§ INFORMATION GIVEN
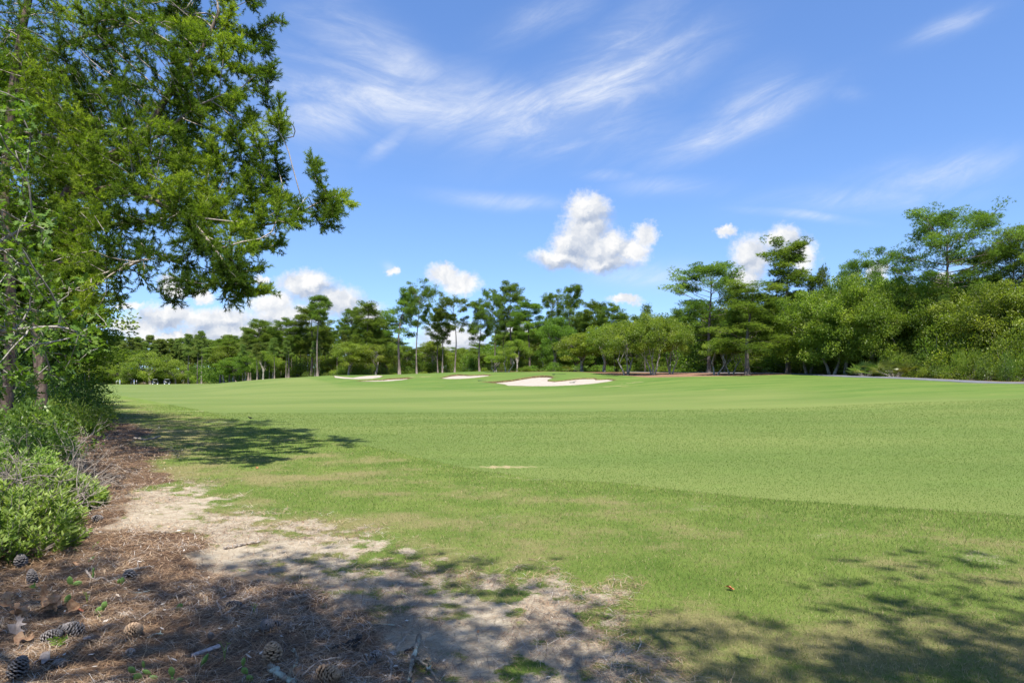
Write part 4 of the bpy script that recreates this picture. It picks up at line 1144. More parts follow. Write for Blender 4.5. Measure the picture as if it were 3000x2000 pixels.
def sprays(mb, P, par, r, ch, rng, rmax=.0085, nn=34, L=.085, W=.0085, axl=.26, per=2, tonef=None, density=1.0, bare=-99):
    """bottle-brush shoots of needles along the outer twigs"""
    B = []; A = []
    for i in range(len(P)):
        if par[i] < 0 or r[i] > rmax: continue
        d = unit(P[i] - P[par[i]])
        term = len(ch[i]) == 0
        for k in range(per + (2 if term else 0)):
            if rng.random() > density * (1 if P[i][0] / P[i][1] > bare else .6): continue
            f = rng.random()
            B.append(P[i] * f + P[par[i]] * (1 - f)); A.append(unit(d * (1.0 if term else .5) + rng.normal(0, .75, 3) * (1, 1, .7) + (0, 0, .25)))
    B = np.array(B); A = np.array(A); n = len(B)
    tone = np.clip(.38 + 1.7 * (fbm(B[:, 0] + B[:, 1] * .7, B[:, 2], 1.1, 3, 3) - .5) + rng.normal(0, .14, n), 0, 1)
    Bn = np.repeat(B, nn, 0); An = np.repeat(A, nn, 0)
    ln = rng.uniform(.35, 1.0, n) ** 1.3 * axl * 1.7 + .06
    t = np.repeat(ln, nn)[:, None] - np.tile(np.linspace(0, 1, nn), n)[:, None] * axl
    t = np.maximum(t, .01)
    rd = rand_unit(n * nn, rng); rd = unit(rd - An * (rd * An).sum(1, keepdims=True))
    D = unit(An * rng.uniform(.45, 1.0, (n * nn, 1)) + rd * .85)
    V, T = needle_tris(Bn + An * t, D, L * rng.uniform(.7, 1.15, n * nn), W, rng)
    mb.add(V, None, T, np.repeat(np.repeat(tone, nn), 3))
    # the green shoot axis as a thin sliver
    s = perp(A) * .004
    V = np.stack([B + s, B - s, B + A * ln[:, None]], 1).reshape(-1, 3)
    mb.add(V, None, np.arange(n * 3).reshape(-1, 3), .15)
    return n

rng = np.random.default_rng(42)
# outline of the leaning pine's crown, and of its upright neighbour further left and higher
LEAN = [(150,120),(330,-60),(560,-170),(640,-120),(690,0),(760,70),(795,160),(820,240),(862,270),(815,320),(905,385),(830,470),(882,505),(830,560),(842,615),(990,560),(1002,590),(965,680),(910,640),(830,660),(842,720),(838,800),(770,830),(715,840),(650,890),(610,880),(560,850),(512,800),(455,760),(415,760),(365,800),(310,870),(250,930),(190,940),(170,850),(120,700),(90,500)]
UPR = [(-420,-420),(-100,-620),(300,-560),(560,-330),(640,-120),(560,60),(520,180),(430,300),(360,420),(260,560),(150,700),(20,760),(-250,760),(-420,400)]
def dl(px, py, s):
    Y0 = np.interp(py, [-100, 300, 540, 650, 800, 900], [17.2, 16.6, 15.6, 14.0, 12.4, 12.0]) + np.interp(px, [90, 250, 400], [3.5, 1.5, 0]) * (py > 560); return Y0, min(2.8, .25 + s / F * Y0 * .95)
def du(px, py, s): return 19.6, min(3.4, .3 + s / F * 19.6 * .9)
holes = [(425,220,70,60),(330,190,50,40),(480,690,60,28),(250,800,40,30),(700,560,40,24)]
LEAN = [(x if x < 500 else 500 + (x - 500) * .865, y) for x, y in LEAN]
aL = pads(LEAN, 480, dl, rng, (.36, .36, .15), 11, holes)
aL = np.concatenate([aL, pads([(820,650),(850,600),(930,560),(1000,560),(1000,600),(970,690),(900,650)], 20, lambda a, b, s: (15.75, .25), rng, (.2, .2, .1), 8)])
aU = pads(UPR, 420, du, rng, (.5, .5, .18), 8, holes[:2])
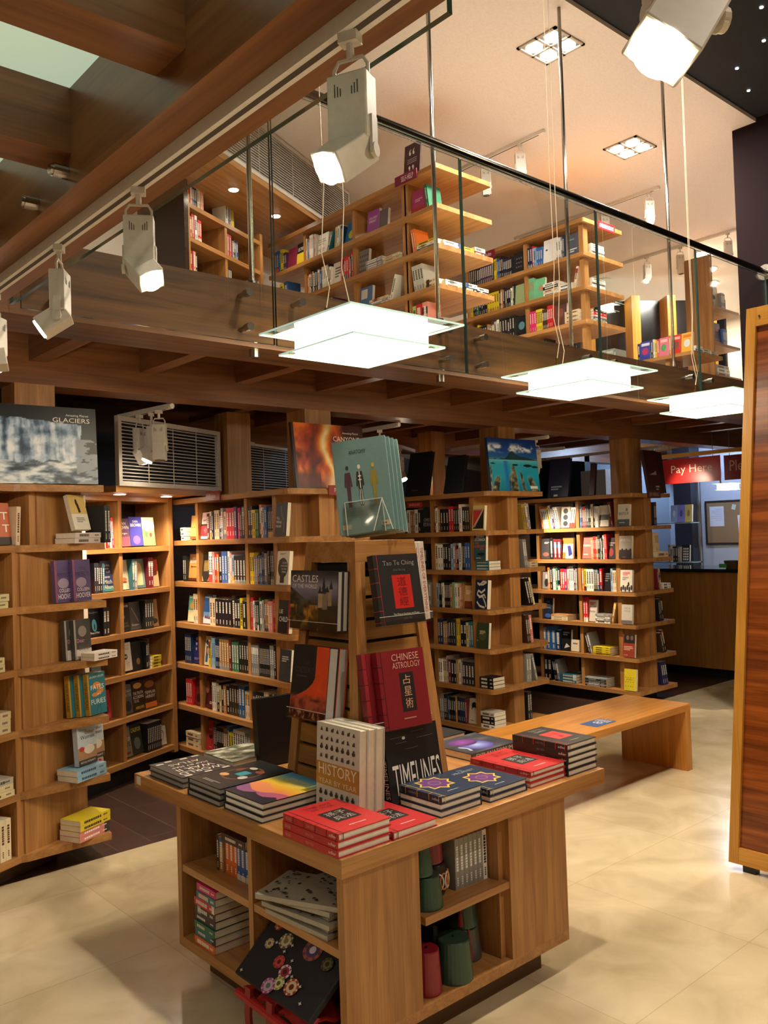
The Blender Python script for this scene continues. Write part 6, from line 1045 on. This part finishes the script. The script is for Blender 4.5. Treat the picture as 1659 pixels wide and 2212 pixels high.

§ WHAT TO DO
Write out the records above once more, word for word, with no pictures.

§ SOLUTION TO THIS TASK
Write part 4 of the bpy script that recreates this picture. It picks up at line 1144. More parts follow. Write for Blender 4.5. Measure the picture as if it were 3000x2000 pixels.
def sprays(mb, P, par, r, ch, rng, rmax=.0085, nn=34, L=.085, W=.0085, axl=.26, per=2, tonef=None, density=1.0, bare=-99):
    """bottle-brush shoots of needles along the outer twigs"""
    B = []; A = []
    for i in range(len(P)):
        if par[i] < 0 or r[i] > rmax: continue
        d = unit(P[i] - P[par[i]])
        term = len(ch[i]) == 0
        for k in range(per + (2 if term else 0)):
            if rng.random() > density * (1 if P[i][0] / P[i][1] > bare else .6): continue
            f = rng.random()
            B.append(P[i] * f + P[par[i]] * (1 - f)); A.append(unit(d * (1.0 if term else .5) + rng.normal(0, .75, 3) * (1, 1, .7) + (0, 0, .25)))
    B = np.array(B); A = np.array(A); n = len(B)
    tone = np.clip(.38 + 1.7 * (fbm(B[:, 0] + B[:, 1] * .7, B[:, 2], 1.1, 3, 3) - .5) + rng.normal(0, .14, n), 0, 1)
    Bn = np.repeat(B, nn, 0); An = np.repeat(A, nn, 0)
    ln = rng.uniform(.35, 1.0, n) ** 1.3 * axl * 1.7 + .06
    t = np.repeat(ln, nn)[:, None] - np.tile(np.linspace(0, 1, nn), n)[:, None] * axl
    t = np.maximum(t, .01)
    rd = rand_unit(n * nn, rng); rd = unit(rd - An * (rd * An).sum(1, keepdims=True))
    D = unit(An * rng.uniform(.45, 1.0, (n * nn, 1)) + rd * .85)
    V, T = needle_tris(Bn + An * t, D, L * rng.uniform(.7, 1.15, n * nn), W, rng)
    mb.add(V, None, T, np.repeat(np.repeat(tone, nn), 3))
    # the green shoot axis as a thin sliver
    s = perp(A) * .004
    V = np.stack([B + s, B - s, B + A * ln[:, None]], 1).reshape(-1, 3)
    mb.add(V, None, np.arange(n * 3).reshape(-1, 3), .15)
    return n

rng = np.random.default_rng(42)
# outline of the leaning pine's crown, and of its upright neighbour further left and higher
LEAN = [(150,120),(330,-60),(560,-170),(640,-120),(690,0),(760,70),(795,160),(820,240),(862,270),(815,320),(905,385),(830,470),(882,505),(830,560),(842,615),(990,560),(1002,590),(965,680),(910,640),(830,660),(842,720),(838,800),(770,830),(715,840),(650,890),(610,880),(560,850),(512,800),(455,760),(415,760),(365,800),(310,870),(250,930),(190,940),(170,850),(120,700),(90,500)]
UPR = [(-420,-420),(-100,-620),(300,-560),(560,-330),(640,-120),(560,60),(520,180),(430,300),(360,420),(260,560),(150,700),(20,760),(-250,760),(-420,400)]
def dl(px, py, s):
    Y0 = np.interp(py, [-100, 300, 540, 650, 800, 900], [17.2, 16.6, 15.6, 14.0, 12.4, 12.0]) + np.interp(px, [90, 250, 400], [3.5, 1.5, 0]) * (py > 560); return Y0, min(2.8, .25 + s / F * Y0 * .95)
def du(px, py, s): return 19.6, min(3.4, .3 + s / F * 19.6 * .9)
holes = [(425,220,70,60),(330,190,50,40),(480,690,60,28),(250,800,40,30),(700,560,40,24)]
LEAN = [(x if x < 500 else 500 + (x - 500) * .865, y) for x, y in LEAN]
aL = pads(LEAN, 480, dl, rng, (.36, .36, .15), 11, holes)
aL = np.concatenate([aL, pads([(820,650),(850,600),(930,560),(1000,560),(1000,600),(970,690),(900,650)], 20, lambda a, b, s: (15.75, .25), rng, (.2, .2, .1), 8)])
aU = pads(UPR, 420, du, rng, (.5, .5, .18), 8, holes[:2])
The Blender Python script for this scene continues. Write part 6, from line 1045 on. This part finishes the script. The script is for Blender 4.5. Treat the picture as 1659 pixels wide and 2212 pixels high.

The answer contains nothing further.